**** DATASET EXTRACT

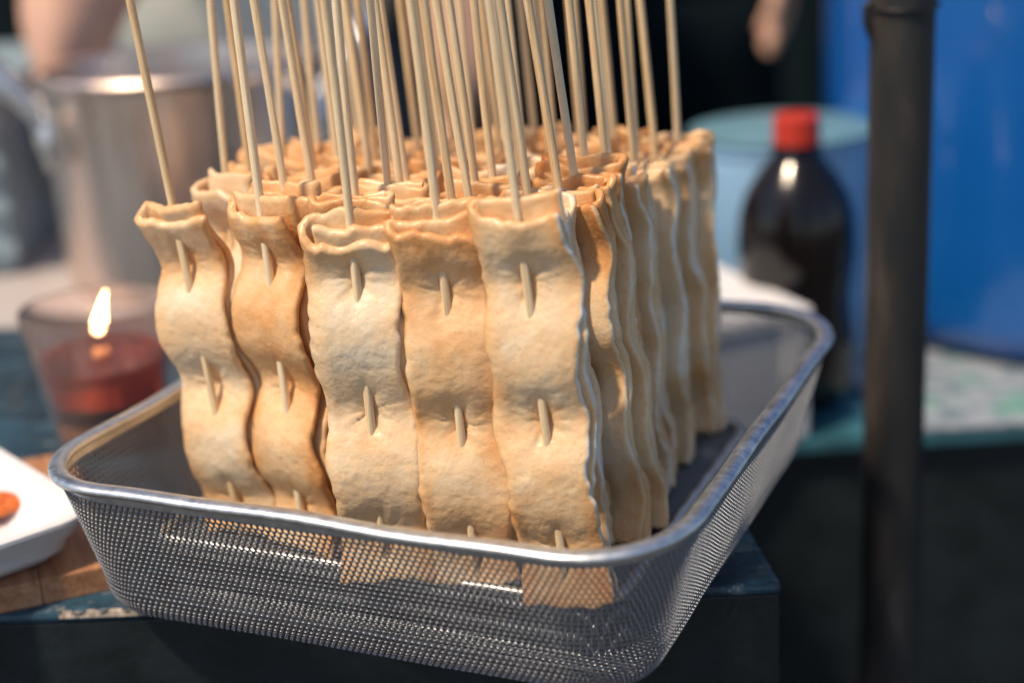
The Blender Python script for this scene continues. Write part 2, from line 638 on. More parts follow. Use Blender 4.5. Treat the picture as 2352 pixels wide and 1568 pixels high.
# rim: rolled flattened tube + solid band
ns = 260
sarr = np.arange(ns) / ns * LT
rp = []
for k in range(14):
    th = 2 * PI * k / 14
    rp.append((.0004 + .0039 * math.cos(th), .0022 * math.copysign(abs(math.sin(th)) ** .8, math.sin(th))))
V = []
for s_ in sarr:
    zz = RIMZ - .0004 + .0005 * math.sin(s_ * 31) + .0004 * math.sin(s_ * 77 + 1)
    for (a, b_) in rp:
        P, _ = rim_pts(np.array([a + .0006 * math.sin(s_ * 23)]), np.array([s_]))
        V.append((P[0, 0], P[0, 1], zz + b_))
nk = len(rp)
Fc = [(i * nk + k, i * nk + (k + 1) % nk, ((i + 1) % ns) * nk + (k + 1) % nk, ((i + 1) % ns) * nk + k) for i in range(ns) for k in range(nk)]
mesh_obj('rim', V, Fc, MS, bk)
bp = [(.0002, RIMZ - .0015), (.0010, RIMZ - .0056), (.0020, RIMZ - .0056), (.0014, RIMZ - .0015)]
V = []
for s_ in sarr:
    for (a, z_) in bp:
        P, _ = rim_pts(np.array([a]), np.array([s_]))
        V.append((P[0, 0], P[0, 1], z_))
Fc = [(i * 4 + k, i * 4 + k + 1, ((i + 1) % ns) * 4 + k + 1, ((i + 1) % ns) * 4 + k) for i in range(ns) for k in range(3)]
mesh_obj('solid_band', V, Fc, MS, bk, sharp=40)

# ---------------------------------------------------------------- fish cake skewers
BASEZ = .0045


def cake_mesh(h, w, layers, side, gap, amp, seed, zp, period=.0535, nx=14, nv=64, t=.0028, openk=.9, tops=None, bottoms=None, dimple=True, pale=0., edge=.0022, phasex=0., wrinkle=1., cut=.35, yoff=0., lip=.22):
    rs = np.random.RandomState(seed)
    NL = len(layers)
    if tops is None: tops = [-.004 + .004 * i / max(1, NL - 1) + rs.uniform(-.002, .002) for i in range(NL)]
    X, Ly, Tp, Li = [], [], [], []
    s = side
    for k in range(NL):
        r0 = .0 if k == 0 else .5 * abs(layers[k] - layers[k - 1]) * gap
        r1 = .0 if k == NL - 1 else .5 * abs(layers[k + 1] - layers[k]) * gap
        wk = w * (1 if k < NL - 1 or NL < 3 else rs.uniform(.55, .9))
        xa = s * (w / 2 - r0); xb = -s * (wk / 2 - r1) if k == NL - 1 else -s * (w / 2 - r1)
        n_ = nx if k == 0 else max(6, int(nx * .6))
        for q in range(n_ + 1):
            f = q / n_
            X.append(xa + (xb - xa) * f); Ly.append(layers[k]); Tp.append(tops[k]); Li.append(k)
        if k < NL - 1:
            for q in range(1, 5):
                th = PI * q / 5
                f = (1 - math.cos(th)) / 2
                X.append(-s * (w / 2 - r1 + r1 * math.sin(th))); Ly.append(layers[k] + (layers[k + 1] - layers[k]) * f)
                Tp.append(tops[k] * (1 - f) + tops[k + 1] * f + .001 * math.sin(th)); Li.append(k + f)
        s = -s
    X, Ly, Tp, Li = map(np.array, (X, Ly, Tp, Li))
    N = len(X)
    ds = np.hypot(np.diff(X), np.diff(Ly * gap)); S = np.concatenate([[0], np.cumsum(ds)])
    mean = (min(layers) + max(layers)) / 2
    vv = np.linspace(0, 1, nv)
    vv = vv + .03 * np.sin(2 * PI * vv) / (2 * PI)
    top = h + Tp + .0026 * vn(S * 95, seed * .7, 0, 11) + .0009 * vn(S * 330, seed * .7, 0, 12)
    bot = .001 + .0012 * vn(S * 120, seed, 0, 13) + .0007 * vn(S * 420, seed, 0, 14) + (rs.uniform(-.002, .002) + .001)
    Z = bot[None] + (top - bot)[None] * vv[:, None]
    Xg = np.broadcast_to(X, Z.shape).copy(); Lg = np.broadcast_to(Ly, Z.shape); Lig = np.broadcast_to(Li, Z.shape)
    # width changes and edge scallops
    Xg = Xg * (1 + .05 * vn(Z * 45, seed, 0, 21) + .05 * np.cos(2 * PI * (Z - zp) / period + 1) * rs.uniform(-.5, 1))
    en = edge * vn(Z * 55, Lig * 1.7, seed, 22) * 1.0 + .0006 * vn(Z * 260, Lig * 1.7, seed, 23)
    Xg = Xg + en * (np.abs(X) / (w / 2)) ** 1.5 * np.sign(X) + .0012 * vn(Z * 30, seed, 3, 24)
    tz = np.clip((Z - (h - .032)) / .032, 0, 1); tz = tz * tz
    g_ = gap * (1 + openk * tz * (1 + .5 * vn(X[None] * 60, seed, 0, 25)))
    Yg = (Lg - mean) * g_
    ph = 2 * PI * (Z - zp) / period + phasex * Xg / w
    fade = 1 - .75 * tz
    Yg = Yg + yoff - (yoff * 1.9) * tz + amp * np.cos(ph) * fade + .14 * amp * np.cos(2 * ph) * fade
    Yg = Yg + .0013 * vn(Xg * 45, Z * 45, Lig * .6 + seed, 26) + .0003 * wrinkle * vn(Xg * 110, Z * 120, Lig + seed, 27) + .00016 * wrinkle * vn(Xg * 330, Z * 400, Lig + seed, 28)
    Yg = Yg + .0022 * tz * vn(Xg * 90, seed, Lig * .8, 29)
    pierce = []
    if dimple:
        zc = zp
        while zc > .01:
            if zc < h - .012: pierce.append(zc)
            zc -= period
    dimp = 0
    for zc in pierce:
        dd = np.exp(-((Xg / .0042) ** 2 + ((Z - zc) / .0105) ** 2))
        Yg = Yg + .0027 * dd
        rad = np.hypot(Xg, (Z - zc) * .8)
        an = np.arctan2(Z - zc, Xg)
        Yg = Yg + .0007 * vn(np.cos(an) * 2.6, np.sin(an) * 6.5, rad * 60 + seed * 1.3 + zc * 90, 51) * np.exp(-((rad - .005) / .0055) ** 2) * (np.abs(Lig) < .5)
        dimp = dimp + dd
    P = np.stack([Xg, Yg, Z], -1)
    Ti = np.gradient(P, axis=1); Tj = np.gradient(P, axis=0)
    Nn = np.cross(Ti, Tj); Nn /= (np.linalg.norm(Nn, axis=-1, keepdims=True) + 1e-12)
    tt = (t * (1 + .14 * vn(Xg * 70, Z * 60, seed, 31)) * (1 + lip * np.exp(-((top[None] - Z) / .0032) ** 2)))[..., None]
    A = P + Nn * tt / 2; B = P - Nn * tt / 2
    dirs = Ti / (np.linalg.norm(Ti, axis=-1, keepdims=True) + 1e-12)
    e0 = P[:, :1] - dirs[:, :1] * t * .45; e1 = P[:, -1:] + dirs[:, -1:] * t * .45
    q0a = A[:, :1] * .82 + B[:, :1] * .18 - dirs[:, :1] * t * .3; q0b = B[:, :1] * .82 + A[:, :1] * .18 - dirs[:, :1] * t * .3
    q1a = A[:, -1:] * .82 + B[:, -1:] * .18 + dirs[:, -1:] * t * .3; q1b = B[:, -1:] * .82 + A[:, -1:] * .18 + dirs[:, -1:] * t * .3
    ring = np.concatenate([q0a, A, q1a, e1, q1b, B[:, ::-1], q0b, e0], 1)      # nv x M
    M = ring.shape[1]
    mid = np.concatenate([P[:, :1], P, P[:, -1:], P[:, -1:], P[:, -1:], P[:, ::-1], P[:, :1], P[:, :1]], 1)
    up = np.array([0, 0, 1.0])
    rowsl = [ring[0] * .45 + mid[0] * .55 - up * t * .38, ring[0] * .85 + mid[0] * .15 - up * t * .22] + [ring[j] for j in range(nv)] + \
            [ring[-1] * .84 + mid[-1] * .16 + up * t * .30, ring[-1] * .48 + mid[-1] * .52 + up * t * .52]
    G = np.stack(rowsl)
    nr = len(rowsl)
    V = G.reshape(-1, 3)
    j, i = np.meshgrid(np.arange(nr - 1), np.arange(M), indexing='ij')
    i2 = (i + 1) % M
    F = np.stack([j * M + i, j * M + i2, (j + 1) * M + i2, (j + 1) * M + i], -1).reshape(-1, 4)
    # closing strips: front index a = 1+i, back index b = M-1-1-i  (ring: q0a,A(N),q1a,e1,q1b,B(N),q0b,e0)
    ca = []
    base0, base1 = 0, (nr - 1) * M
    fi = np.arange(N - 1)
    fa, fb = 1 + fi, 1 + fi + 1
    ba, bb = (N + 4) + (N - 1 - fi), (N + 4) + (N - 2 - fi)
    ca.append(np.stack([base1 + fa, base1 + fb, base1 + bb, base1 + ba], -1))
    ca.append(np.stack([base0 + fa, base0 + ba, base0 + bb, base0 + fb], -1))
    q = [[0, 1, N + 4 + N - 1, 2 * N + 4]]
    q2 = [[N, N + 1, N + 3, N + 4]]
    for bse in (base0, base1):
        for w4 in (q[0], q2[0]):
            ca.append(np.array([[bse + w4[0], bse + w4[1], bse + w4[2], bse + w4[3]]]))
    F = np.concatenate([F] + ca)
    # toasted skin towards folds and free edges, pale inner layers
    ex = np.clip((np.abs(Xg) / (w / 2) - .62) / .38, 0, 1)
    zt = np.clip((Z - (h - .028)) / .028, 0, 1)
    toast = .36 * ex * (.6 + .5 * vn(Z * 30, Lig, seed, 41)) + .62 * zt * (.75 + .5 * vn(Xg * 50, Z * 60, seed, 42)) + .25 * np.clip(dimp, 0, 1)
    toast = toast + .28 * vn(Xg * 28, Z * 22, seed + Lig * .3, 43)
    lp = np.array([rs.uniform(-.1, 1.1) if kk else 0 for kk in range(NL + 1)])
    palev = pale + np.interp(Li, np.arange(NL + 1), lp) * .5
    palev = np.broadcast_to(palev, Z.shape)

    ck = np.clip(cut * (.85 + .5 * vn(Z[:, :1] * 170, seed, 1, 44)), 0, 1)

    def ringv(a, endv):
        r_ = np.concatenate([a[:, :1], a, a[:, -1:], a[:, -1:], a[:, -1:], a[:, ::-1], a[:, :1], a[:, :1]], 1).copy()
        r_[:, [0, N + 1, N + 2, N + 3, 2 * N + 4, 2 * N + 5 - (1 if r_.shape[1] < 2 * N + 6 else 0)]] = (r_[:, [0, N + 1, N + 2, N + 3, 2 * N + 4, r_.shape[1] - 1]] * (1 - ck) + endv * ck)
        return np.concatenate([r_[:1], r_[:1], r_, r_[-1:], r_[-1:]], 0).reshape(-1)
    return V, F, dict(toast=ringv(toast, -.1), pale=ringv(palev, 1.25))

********
**** DATASET EXTRACT

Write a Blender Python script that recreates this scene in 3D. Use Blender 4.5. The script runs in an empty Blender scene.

********

REQUIREMENTS: Find the count of lines in the data above where the string "Blender" occurs. Provide that number alone.

WRITTEN SOLUTION: 2